Potential energy of a displaced mass on a spring

[AsadaShino92]

Homework Statement

A spring of negligible mass exerts a restoring force on a point mass M given by F(x)= (-k1x)+(k2x^2) where k1 and k2 >0. Calculate the potential energy U(x) stored in the spring for a displacement x. Take U=0 at x=0.

Homework Equations

ΔU=∫F(x)dx
U=½kx^2

The Attempt at a Solution

Using the equation above I tried to find the potential energy of the spring after it has been displaced by some distance x. I integrated F(x) from x=0 to some displacement x=x0.

ΔU=∫(-k1x)+(k2x^2)dx

ΔU=-k1½x0^2+k2⅓x0^3

Is this the right way in finding the potential energy?

 

[BvU]

Almost. Basically you are going to refine your second relevant equation. So if $k_2 = 0$ you should find it back. Do you ?

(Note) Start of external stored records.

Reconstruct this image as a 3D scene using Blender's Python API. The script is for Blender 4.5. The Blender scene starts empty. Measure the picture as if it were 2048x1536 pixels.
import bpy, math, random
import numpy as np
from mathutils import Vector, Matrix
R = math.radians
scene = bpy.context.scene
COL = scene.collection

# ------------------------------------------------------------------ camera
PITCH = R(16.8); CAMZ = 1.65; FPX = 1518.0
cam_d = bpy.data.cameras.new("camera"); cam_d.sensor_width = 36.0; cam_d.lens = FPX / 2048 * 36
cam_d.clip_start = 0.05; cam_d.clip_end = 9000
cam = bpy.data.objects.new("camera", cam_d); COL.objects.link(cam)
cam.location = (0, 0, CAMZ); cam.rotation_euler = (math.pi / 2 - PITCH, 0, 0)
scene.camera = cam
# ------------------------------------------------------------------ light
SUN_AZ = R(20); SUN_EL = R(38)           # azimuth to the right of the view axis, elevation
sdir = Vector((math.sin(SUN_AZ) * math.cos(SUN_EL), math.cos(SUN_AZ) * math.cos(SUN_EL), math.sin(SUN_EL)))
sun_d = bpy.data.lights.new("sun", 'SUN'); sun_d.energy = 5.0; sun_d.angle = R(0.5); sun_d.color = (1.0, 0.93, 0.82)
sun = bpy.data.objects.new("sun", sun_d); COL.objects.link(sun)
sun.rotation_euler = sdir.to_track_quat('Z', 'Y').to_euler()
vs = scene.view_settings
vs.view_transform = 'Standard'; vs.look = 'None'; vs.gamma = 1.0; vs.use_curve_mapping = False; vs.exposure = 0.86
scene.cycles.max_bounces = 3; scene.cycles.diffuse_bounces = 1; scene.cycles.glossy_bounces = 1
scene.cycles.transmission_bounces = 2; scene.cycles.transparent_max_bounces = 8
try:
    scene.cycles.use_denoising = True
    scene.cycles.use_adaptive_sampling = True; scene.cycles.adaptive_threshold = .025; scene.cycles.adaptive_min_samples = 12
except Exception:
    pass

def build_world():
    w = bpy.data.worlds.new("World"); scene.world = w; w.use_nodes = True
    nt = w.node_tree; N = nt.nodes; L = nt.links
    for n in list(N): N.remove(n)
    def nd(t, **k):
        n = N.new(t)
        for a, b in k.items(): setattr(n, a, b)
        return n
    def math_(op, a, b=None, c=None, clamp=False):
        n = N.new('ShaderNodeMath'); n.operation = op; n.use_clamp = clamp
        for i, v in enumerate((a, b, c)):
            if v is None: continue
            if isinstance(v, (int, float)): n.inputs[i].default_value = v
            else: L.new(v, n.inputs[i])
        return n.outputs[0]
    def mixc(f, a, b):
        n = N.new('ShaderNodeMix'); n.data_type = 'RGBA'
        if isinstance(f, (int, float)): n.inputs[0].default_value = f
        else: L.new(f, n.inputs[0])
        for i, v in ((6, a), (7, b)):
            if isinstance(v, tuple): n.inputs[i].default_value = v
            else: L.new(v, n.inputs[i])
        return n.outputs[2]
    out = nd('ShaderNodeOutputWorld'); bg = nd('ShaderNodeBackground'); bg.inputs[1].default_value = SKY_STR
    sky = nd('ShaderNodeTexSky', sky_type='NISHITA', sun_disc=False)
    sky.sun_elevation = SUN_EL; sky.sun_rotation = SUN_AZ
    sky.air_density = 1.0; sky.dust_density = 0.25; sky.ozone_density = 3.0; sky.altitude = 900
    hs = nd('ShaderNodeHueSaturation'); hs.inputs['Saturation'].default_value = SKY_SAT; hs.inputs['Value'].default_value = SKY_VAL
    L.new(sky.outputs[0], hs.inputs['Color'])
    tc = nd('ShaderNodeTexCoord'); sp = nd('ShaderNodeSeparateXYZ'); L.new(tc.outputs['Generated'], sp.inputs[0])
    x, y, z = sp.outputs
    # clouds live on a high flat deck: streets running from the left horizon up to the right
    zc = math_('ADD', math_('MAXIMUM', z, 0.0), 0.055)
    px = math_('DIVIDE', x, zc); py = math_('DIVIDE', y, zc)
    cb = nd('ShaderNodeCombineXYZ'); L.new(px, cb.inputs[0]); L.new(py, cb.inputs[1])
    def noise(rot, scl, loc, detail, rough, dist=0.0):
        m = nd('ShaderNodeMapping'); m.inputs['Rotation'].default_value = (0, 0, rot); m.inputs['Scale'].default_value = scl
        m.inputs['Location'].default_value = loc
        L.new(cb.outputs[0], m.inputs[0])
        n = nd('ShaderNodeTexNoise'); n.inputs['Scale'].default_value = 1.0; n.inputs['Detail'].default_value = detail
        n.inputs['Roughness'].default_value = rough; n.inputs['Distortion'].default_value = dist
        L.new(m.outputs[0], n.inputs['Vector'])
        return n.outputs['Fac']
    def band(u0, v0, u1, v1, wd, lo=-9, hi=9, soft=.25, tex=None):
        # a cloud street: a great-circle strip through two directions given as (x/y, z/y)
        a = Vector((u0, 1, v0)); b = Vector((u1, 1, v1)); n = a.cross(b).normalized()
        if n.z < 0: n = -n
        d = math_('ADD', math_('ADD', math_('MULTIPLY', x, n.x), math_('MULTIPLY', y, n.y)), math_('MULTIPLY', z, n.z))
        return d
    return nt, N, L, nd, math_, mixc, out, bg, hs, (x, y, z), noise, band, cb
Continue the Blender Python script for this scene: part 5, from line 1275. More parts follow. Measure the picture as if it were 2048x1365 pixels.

[edit] hint: what about the discrepancy between 1st and 2nd relevant equation ?

 

[AsadaShino92]

Almost. Basically you are going to refine your second relevant equation. So if $k_2 = 0$ you should find it back. Do you ?

[edit] hint: what about the discrepancy between 1st and 2nd relevant equation ?

So then I can use the fact that ΔU= Uf-Ui= ½kxf^2-½kxi^2. Where f is final and i is initial?
If this is correct, then xi=0 and that term drops out. Then I would be left with ½kxf^2 = -k1½x0^2+k2⅓x0^3

 

[haruspex]

U=½kx^2

No. As BvU was hinting, that equation is only valid if F(x)=-kx.

So then I can use the fact that ΔU= Uf-Ui= ½kxf^2-½kxi^2.

No, for the reason given above.

ΔU=-k1½x0^2+k2⅓x0^3

Is this the right way in finding the potential energy?

Yes, except that you have a Δ on the left, implying a difference between two different states. On the right, you have assumed that one of those states is x=0. Try to write it consistently.